Puthli also soon became a fixture at Andy Warhol’s Studio 54. A maverick with a penchant for the unpredictable—when her student visa was running out, she asked a stranger at the Museum of Modern Art to marry her so she could stay in the US—she fit in perfectly with Warhol’s coterie of eccentric visionaries. But her music didn’t really take off in the US, which she partly attributes to the prejudice of American record labels, who wanted her to change her name to Anne Powers. 

She moved to the UK, where she became an early adopter of glam rock with her 1973 self-titled debut album, produced by Elton John collaborator Del Newman. Soon she was incorporating soul, funk and disco into her sound. Her third solo album The Devil Is Loose, is a masterpiece of sensual soul and cosmic disco, centred on her breathy, serpentine vocal performances. She was a proto-Donna Summer—Puthli likes to assert that she was an inspiration for the “Queen of Disco”. By the early 1980s she was firmly back in rock territory, reaching the charts in Japan with her 1982 album Only The Headaches Remain. When she wasn’t making or performing music, she was acting in movies like Merchant Ivory’s Savages or Italian B-movie Squadra Antigangsters, or playing muse to Salvador Dali and Manolo Blahnik. 

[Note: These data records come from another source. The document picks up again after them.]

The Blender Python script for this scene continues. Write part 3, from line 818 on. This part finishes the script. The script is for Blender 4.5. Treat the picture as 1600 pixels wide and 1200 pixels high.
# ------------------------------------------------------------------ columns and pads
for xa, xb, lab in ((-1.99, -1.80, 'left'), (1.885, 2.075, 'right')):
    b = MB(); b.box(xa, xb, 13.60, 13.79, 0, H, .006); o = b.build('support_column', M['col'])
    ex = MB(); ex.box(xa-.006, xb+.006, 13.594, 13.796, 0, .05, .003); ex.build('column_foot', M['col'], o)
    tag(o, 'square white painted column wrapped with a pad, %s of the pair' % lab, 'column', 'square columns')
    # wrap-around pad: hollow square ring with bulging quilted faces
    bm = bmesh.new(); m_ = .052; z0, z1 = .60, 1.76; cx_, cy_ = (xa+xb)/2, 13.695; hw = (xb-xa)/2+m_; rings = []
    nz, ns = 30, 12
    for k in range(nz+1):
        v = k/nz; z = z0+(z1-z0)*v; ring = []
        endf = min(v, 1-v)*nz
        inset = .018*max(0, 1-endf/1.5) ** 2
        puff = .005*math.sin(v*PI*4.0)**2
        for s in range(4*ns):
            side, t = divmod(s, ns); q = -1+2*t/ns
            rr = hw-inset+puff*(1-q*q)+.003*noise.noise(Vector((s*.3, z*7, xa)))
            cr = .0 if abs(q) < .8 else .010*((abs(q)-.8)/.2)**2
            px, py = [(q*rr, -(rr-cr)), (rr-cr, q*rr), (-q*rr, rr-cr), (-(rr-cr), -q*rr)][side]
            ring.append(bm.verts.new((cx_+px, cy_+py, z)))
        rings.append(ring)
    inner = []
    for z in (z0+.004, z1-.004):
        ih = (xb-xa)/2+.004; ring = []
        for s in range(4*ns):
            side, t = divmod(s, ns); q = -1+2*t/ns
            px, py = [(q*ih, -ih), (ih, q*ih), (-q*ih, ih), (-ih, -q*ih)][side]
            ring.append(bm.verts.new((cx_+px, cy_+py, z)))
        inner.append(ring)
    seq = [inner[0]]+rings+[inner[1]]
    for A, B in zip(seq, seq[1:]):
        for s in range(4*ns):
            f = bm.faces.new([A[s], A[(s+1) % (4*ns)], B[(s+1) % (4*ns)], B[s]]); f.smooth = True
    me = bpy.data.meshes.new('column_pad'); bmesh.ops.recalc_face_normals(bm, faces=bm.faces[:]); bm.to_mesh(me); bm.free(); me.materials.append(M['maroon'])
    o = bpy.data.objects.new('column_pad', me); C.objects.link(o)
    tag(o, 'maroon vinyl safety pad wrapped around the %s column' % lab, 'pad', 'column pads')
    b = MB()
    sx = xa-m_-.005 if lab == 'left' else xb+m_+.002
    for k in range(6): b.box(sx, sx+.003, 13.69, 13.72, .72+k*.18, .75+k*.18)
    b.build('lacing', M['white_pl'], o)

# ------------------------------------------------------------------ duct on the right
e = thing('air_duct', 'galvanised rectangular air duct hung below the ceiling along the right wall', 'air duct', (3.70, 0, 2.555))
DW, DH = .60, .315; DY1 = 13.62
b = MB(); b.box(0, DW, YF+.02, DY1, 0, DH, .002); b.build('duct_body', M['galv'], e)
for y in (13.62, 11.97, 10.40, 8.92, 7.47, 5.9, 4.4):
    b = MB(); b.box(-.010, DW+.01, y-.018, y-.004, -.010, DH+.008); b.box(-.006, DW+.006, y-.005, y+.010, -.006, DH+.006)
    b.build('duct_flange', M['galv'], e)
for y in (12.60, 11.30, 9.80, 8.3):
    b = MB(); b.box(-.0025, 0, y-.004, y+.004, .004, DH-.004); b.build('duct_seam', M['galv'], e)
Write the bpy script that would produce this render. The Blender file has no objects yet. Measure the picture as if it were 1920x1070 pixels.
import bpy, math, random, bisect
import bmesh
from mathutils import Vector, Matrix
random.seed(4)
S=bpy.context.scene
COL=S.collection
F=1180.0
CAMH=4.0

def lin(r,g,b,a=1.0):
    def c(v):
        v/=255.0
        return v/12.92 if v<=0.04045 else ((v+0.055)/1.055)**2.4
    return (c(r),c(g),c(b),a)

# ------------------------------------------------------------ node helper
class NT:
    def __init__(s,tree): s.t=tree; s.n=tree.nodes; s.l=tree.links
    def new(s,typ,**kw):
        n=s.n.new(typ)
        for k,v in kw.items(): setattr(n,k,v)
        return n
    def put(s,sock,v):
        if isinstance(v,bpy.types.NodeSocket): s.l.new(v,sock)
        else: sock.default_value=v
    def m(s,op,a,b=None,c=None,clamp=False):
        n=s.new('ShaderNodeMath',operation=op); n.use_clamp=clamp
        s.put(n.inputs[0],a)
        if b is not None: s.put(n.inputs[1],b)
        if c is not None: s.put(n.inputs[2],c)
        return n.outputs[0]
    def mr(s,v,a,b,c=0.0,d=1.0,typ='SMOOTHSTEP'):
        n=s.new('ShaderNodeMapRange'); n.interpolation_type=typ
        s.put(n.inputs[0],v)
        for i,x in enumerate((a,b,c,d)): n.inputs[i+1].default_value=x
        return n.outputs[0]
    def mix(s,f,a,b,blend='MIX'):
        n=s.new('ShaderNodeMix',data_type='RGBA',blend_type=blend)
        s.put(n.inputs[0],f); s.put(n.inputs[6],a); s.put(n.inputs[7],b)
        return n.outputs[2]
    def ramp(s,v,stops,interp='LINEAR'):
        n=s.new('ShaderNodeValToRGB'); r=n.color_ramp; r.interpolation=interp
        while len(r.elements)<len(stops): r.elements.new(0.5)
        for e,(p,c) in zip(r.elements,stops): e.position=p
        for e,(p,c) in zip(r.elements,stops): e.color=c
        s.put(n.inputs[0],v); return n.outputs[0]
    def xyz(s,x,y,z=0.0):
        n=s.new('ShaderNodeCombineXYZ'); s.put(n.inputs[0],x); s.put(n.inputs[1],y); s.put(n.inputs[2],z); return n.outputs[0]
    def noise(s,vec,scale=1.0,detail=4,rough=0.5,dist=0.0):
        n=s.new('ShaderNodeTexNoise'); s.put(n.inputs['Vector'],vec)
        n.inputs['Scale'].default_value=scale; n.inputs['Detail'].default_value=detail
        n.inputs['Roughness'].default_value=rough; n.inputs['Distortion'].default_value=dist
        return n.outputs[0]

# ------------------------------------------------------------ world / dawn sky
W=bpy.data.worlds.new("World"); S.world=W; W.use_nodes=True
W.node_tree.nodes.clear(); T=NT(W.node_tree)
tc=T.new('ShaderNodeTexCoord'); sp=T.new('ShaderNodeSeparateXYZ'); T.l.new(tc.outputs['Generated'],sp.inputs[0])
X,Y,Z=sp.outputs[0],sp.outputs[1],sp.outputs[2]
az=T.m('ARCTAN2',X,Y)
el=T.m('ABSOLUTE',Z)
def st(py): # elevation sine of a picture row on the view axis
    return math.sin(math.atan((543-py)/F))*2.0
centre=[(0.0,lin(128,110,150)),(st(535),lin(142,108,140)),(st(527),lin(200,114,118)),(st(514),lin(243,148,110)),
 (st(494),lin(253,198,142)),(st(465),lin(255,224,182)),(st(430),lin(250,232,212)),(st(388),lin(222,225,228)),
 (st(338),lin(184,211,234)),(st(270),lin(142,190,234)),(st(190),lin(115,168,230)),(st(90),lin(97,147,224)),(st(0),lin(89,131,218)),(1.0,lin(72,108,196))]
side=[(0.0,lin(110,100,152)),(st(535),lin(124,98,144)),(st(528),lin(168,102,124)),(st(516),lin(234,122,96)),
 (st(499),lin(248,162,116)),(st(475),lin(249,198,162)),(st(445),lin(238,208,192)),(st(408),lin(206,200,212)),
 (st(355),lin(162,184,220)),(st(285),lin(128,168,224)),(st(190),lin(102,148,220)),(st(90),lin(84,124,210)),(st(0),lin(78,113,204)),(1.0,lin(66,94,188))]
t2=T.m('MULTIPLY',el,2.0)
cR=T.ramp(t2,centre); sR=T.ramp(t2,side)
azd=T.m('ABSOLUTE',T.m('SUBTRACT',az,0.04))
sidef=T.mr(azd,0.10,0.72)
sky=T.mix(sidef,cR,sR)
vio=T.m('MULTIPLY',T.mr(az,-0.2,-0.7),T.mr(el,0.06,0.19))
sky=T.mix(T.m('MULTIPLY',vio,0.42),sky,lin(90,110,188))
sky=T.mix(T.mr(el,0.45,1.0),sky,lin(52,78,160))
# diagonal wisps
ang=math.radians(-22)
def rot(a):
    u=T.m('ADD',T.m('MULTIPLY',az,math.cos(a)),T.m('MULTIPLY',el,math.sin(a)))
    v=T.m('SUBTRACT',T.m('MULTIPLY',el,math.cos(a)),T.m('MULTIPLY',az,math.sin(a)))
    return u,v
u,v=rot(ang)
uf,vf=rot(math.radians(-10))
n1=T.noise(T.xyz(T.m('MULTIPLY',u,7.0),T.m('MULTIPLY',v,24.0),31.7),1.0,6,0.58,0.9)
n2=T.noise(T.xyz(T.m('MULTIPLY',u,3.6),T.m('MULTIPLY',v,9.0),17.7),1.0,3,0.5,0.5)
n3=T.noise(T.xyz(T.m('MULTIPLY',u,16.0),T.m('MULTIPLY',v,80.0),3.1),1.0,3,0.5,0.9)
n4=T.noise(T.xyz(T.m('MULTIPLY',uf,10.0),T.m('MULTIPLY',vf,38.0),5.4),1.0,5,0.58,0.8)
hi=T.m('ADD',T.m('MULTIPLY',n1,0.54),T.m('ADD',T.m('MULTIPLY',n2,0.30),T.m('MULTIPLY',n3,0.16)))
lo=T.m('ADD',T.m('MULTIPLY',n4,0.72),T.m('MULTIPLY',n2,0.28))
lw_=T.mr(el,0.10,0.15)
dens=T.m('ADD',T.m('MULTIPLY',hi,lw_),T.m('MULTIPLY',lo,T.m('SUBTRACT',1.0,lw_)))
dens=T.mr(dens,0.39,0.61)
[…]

Puthli spent the 70s and 80s on the verge of stardom, but never quite making it. She released ten albums before dropping out of the public eye to raise her son. But her music stayed in rotation, gaining cult status amongst crate-diggers and record-flippers. By the 1990s, it had been rediscovered by hip-hop producers. Her music has been sampled by Notorious B.I.G, The Pharcyde, G-Unit and Action Bronson, and in the 21st century, she returned to her Hindustani classical roots for collaborations with Bill Laswell and the Dum Dum Project. 

These samples and name-drops kept her in public memory, but Puthli’s recent resurgence has more to do with the efforts of young South Asian musicians, who have found in her story an icon to look up to, and a lineage to tap into. In 2018, Mumbai musician Imaad Shah, who calls her one of his “greatest inspirations”, convinced her to come out of semi-retirement and play a show in Mumbai, which I attended. It was a fascinating show and a precursor of what was to come, with Shah (as Madboy) and Saba Azad (as Mink) accompanying Puthli as she re-imagined her disco-funk classics for the 21st century. In the years since, she has found plenty of other young South Asian champions. 

Disco Mystic: Select Remixes Volume 1 is situated within this same project of reclaiming Puthli’s legacy and bringing her music to new fans across the world. The six remixes on the EP sandpaper away some of Puthli’s rougher, more experimental edges—the high-pitched shrieks, the dramatically licentious gasps, and turbo-speed synths—in favour of a more accessible sound that fits more seamlessly onto the modern dance floor. American house producer Maurice Felton gives a live funk makeover to smouldering cosmic-disco cut Space Talk, an approach that UK duo Psychemagik mirror on their prog-rock rework of Puthli’s acid-jazz Right Down Here cover. Turbotito and Ragz—the two DJs who run Naya Beat Records—push One Night Affair even further into space-age disco territory with layers of retro-futuristic synths and four-to-the-floor percussion. Assam-born, Brooklyn-based psychedelic soul savant, meanwhile, adds seamy, dirty-disco atmospherics to the originally pristine I’m Gonna Cut

It’s a testament to the timeless nature of Puthli’s playful, forward-thinking, experimental artistry that her music sounds just as vital and contemporary today as it did 30 years ago. Perhaps she was too ahead of her time, an outspoken, provocative, innovative brown woman at a time when the music industry didn't know what to do with such an artist. Nonetheless, her influence can be felt in the work of those who followed the trail she blazed, from American contemporaries like Debbie Harry, to current South Asian artists like Arushi Jain and Raveena. With all these new releases—alongside an upcoming documentary on her life, and her first world tour in 40 years in the pipeline—that influence is only bound to grow.